Quando voltaram a Aracaju, Jeffinho organizou movimentada programação cultural e gastronômica. Depois do show de Milton Nascimento, por exemplo, compartilharam a noite e a boemia, cada grupo em sua mesa, com Milton, ídolo adorado, Wagner Tiso e o pessoal da banda. Cheio de emoção e de pinga, Jeffinho ficou rico (como sempre acontece, aliás, quando está melado) e pagou tudo, mais uma vez. 

Em todas as farras, almoços e jantares, a prima não dava um tostão para ajudar na conta e ainda pedia ao garçom que embalasse as sobras, “para o meu cachorrinho”. Na cara de pau, reclamava que os convidados faziam as refeições na rua e não lhe davam uma chance de lhes oferecer aquele jantar especial prometido. 

No domingão, véspera da viagem de volta, todos foram à praia de manhã e em seguida fizeram um almoço de despedida, na melhor churrascaria da cidade, na modalidade espeto mistão no meio da mesa. Jeffinho se esbaldou na carne e nas biritas. À noite, estava cansado. Como teria que dirigir na volta de volta, manhã seguinte, resolveu ficar em casa e repousar. “Então, vou fazer aquele jantarzinho especial que prometi”, exclamou a prima Miudinha, como se estivesse oferecendo a vida eterna. 

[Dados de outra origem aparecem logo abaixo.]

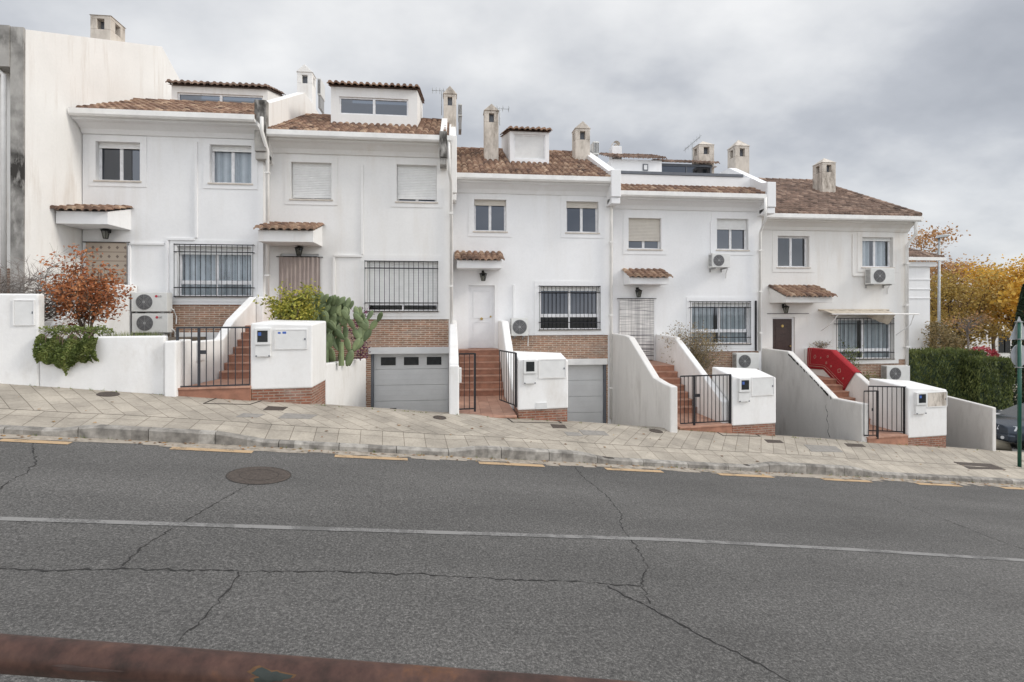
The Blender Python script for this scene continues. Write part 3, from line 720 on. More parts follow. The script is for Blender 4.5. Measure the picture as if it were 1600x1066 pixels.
g=MB(); g.box(e['x1']-.028,e['x1']+.06,D5-.62,D5-.475,e['zt']-.065,e['ze']-.002); g.build('gutter_end',M['gut'],e['P'])
# H4 terrace
e=EX['h4']; P=e['P']; r=MB(); tiles(r,e['x0']+.1,e['x1']-.1,e['ye'],e['ze'],.45,.95); r.build('roof_edge',M['tile'],P)
Yp=e['ye']+.95; m=MB(); zt_=Z_(1075,275,Yp); m.box(e['x0']+.12,e['x1']-.12,Yp,Yp+.15,e['ze']-.1,zt_); m.box(e['x0']+.12,e['x1']-.12,D4+.1,Yp+5,e['zt'],e['ze']+.1)
m.build('terrace_parapet',M['w4'],P)
m=MB(); m.box(e['x0']+.10,e['x1']-.45,Yp-.03,Yp+.18,zt_+.01,zt_+.11); m.build('terrace_rail',M['gdark'],P)
Yh=22.0; xa,xb=X_(955,Yh),X_(1034,Yh); zz=Z_(1000,250,Yh); m=MB(); m.box(xa,xb,Yh,Yh+3,e['zt'],zz); m.build('stair_house',M['w4'],P)
r=MB(); tiles(r,xa-.15,xb+.15,Yh-.2,zz+.02,.35,1.8); r.build('stair_house_roof',M['tiled'],P)
m=MB(); xl=X_(1008,Yh); m.box(xl-.11,xl+.11,Yh-.05,Yh,zz-.45,zz-.18); o=m.build('lamp_frame',M['gdark'],P); q=MB(); q.box(xl-.07,xl+.07,Yh-.06,Yh-.05,zz-.41,zz-.22); q.build('lamp_glass',M['shut'],o)
xc,xd=xb+.01,X_(1112,Yh+.3); m=MB(); zg=Z_(1075,254,Yh); m.quad((xc,Yh+.3,e['zt']),(xd,Yh+.3,e['zt']),(xd,Yh+.3,zg-.1),(xc,Yh+.3,zg-.1)); m.build('terrace_glazing',M['glassd'],P)
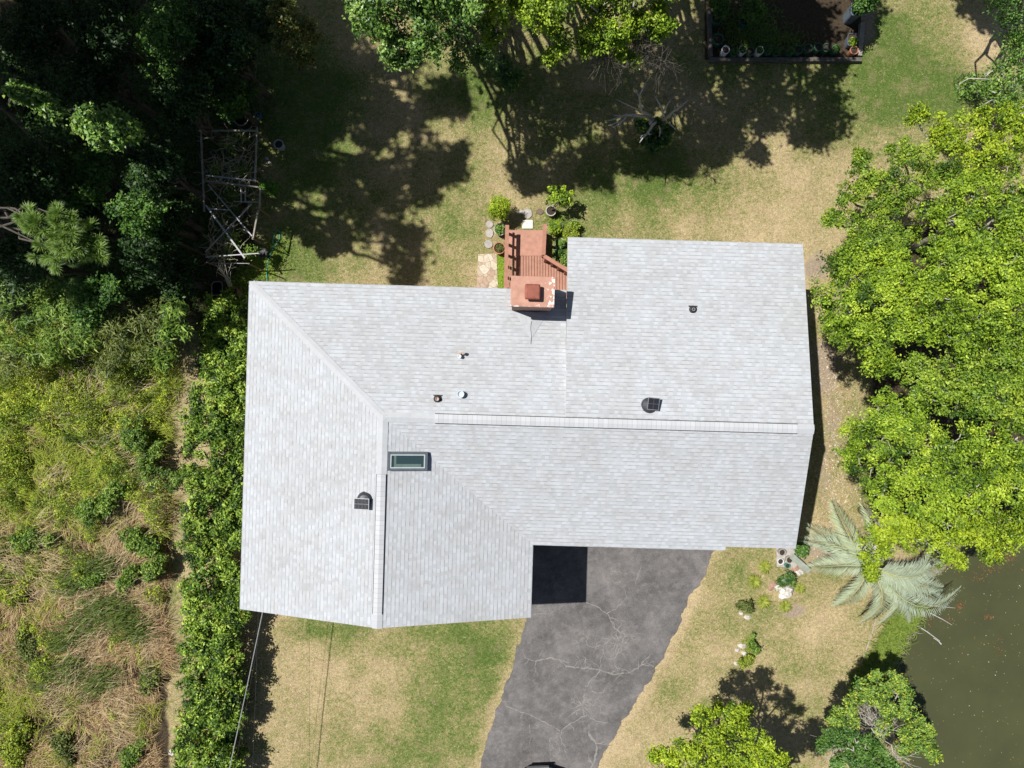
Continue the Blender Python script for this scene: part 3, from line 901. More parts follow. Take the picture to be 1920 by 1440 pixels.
def crown_points(blobs, dens, leaf, clr=.20, per=26, lump=.35, low=-.25, fill=.5):
    """blobs: (x,y,z,rx,ry,rz); returns leaf pos, nrm, tone(per cluster)"""
    P_, N_, T_ = [], [], []
    tips = []
    for (x, y, z, rx, ry, rz) in blobs:
        c = np.array([x, y, z]); r = np.array([rx, ry, rz])
        rm = (rx+ry)/2
        # sub-lobes scattered over the blob
        ns = max(9, int(19*(rm/1.0)**1.6))
        d = unit(rng.normal(size=(ns*2, 3))); d = d[d[:, 2] > low][:ns]
        sub = c+d*r*rng.uniform(.55, .92, (len(d), 1)); sr = rm*rng.uniform(.26, .48, len(d))
        sr = np.minimum(sr, .75)
        for s_, q in zip(sub, sr):
            tips.append(tuple(s_))
            nc = max(3, int(dens*4*math.pi*q*q*.7/(clr*clr*3.1)))
            dd = unit(rng.normal(size=(nc*2, 3))); dd = dd[dd[:, 2] > -.45][:nc]
            cp = s_+dd*q*np.array([1, 1, .72])*rng.uniform(.7, 1.12, (len(dd), 1))
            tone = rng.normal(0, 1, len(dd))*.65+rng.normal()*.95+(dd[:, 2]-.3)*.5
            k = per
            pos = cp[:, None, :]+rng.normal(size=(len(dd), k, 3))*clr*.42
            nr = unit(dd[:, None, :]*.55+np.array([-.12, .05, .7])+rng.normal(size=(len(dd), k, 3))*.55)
            P_.append(pos.reshape(-1, 3)); N_.append(nr.reshape(-1, 3)); T_.append(np.repeat(tone, k))
        # inner foliage, larger leaves hang in the middle of the blob
        ni = int(260*dens*rm*rm*fill)
        if ni:
            q = c+unit(rng.normal(size=(ni, 3)))*r*np.array([.8, .8, .6])*rng.uniform(0, 1, (ni, 1))**.4
            q[:, 2] -= r[2]*.2
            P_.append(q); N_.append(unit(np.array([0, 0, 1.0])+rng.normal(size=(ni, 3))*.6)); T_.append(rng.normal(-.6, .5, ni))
    return np.concatenate(P_), np.concatenate(N_), np.concatenate(T_), tips

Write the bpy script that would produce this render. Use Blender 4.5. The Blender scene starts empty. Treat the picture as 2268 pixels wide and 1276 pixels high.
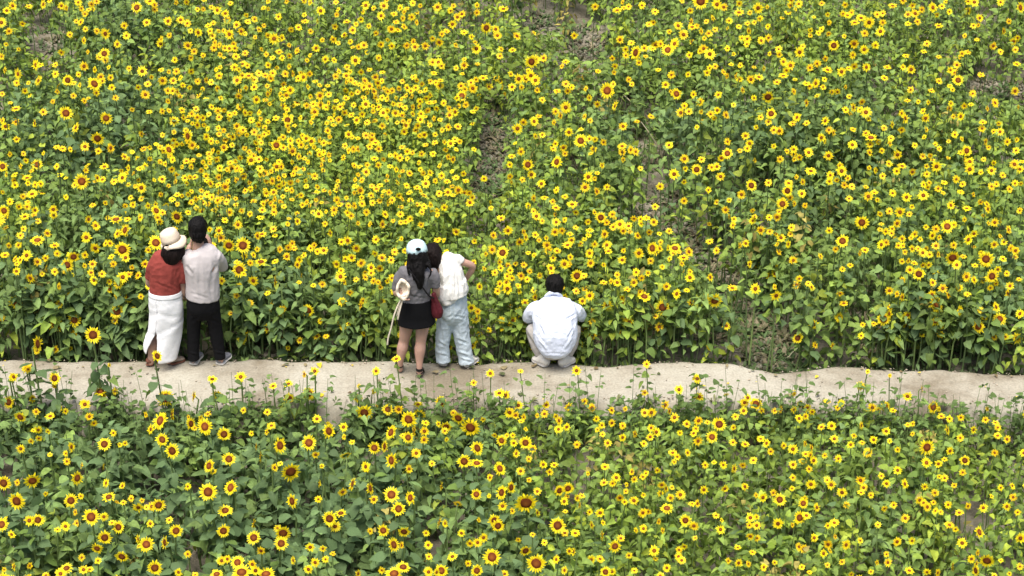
import bpy, math, random
import numpy as np
from mathutils import Vector, Matrix, noise as mnoise
random.seed(7)
rng = np.random.default_rng(11)
S = bpy.context.scene
COL = S.collection

# ------------------------------------------------------------------ camera, sky, sun, exposure
CAM_H = 10.71                      # metres above the path
TH = math.radians(28.6)            # pitch below the horizon
FPX = 4600.0                       # focal length in pixels of the 2268 px wide photograph
cam = bpy.data.cameras.new('camera')
cam.sensor_width = 36.0
cam.lens = FPX / 2268 * 36.0
cam.clip_start = 0.5
cam.clip_end = 1500
cam_o = bpy.data.objects.new('camera', cam)
COL.objects.link(cam_o)
cam_o.location = (0, 0, CAM_H)
cam_o.rotation_euler = (math.pi / 2 - TH, 0, 0)
S.camera = cam_o

SUN_EL, SUN_AZ = math.radians(73), math.radians(205)     # soft sun behind the camera, a little to the left
W = bpy.data.worlds.new('World'); S.world = W; W.use_nodes = True
nt = W.node_tree
bgn = nt.nodes['Background']
sky = nt.nodes.new('ShaderNodeTexSky'); sky.sky_type = 'NISHITA'; sky.sun_disc = False
sky.sun_elevation = SUN_EL; sky.sun_rotation = SUN_AZ
sky.air_density = 1.0; sky.dust_density = 5.0; sky.ozone_density = 0.3
nt.links.new(sky.outputs[0], bgn.inputs[0])
bgn.inputs[1].default_value = 0.11
sl = bpy.data.lights.new('sun', 'SUN'); sl.energy = 2.5; sl.angle = math.radians(40); sl.color = (1.0, 0.955, 0.88)
so = bpy.data.objects.new('sun', sl); COL.objects.link(so)
sd = Vector((math.sin(SUN_AZ) * math.cos(SUN_EL), math.cos(SUN_AZ) * math.cos(SUN_EL), math.sin(SUN_EL)))
so.rotation_euler = sd.to_track_quat('Z', 'Y').to_euler()
so.location = sd * 30
S.view_settings.view_transform = 'Standard'
S.view_settings.look = 'None'
S.view_settings.exposure = 0.88
S.view_settings.gamma = 1.0
S.cycles.max_bounces = 6
S.cycles.diffuse_bounces = 4

# ------------------------------------------------------------------ surveying: photograph pixel <-> place
CF = np.array([0, math.cos(TH), -math.sin(TH)]); CU = np.array([0, math.sin(TH), math.cos(TH)]); CR = np.array([1.0, 0, 0])
CP = np.array([0, 0, CAM_H])
def ray(px, py):
    return CF + (px - 1134) / FPX * CR - (py - 638) / FPX * CU
def at_z(px, py, z):
    r = ray(px, py); return CP + r * ((z - CAM_H) / r[2])
def at_y(px, py, Y):
    r = ray(px, py); return CP + r * (Y / r[1])
def proj(p):
    d = np.asarray(p, float) - CP; w = d @ CF
    return 1134 + FPX * d[0] / w, 638 - FPX * (d @ CU) / w
def px_scale(p):                    # photo pixels per metre there
    return FPX / ((np.asarray(p, float) - CP) @ CF)

FAR = [(-500,790),(-200,792),(0,796),(60,797),(120,799),(180,797),(240,800),(300,797),(380,796),(430,793),(520,795),(560,791),(600,793),(650,797),(700,797),(760,801),(790,798),(820,798),(880,796),(940,803),(1000,800),(1060,804),(1090,798),(1150,799),(1180,796),(1230,800),(1290,803),(1340,811),(1380,809),(1430,803),(1480,799),(1560,801),(1620,805),(1660,812),(1700,820),(1750,823),(1800,815),(1850,809),(1920,813),(2000,818),(2080,820),(2140,824),(2268,828),(2450,832),(2800,838)]
NEAR = [(-500, 882), (-200, 884), (0, 888), (380, 900), (430, 903), (620, 886), (800, 888), (1000, 889), (1300, 888), (1500, 887), (1700, 889), (1900, 891), (2100, 895), (2268, 900), (2450, 904), (2800, 910)]
_f = np.array([at_z(a, b, 0)[:2] for a, b in FAR]); _n = np.array([at_z(a, b, 0)[:2] for a, b in NEAR])
def y_far(x): return np.interp(x, _f[:, 0], _f[:, 1])
def y_near(x): return np.interp(x, _n[:, 0], _n[:, 1])
Z_BACK, Z_FRONT = -0.14, -0.35

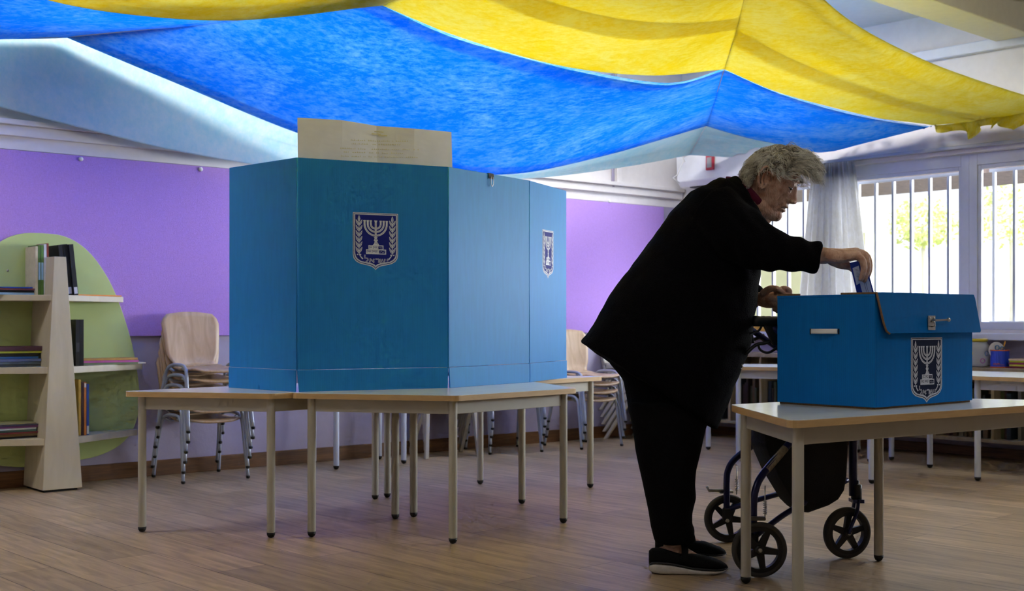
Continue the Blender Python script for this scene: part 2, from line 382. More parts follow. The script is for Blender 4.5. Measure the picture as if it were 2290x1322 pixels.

Lá pelas 9 da noite, saiu um risoto de frango, branquelo e sem gosto, acompanhado por ele mesmo, sem entradas nem saídas - só um pãozinho dormido que Jeffinho requisitou, para ajudar a empurrar aquela papa insossa. Não rolou nem um suquinho, uma Coca, um vinhozinho, nada... Foi a seco, agravando o sofrimento. 

Ao final do jantar, a prima casquinha ainda curtiu com a cara dos convidados, revelando, às gargalhadas:
“Sabem o que vocês comeram: o peito de frango do espetão misto que sobrou do almoço. Mandei embalar para o meu cachorrinho...”.

Nunca mais Jeffinho visitou a prima casquinha de Aracaju.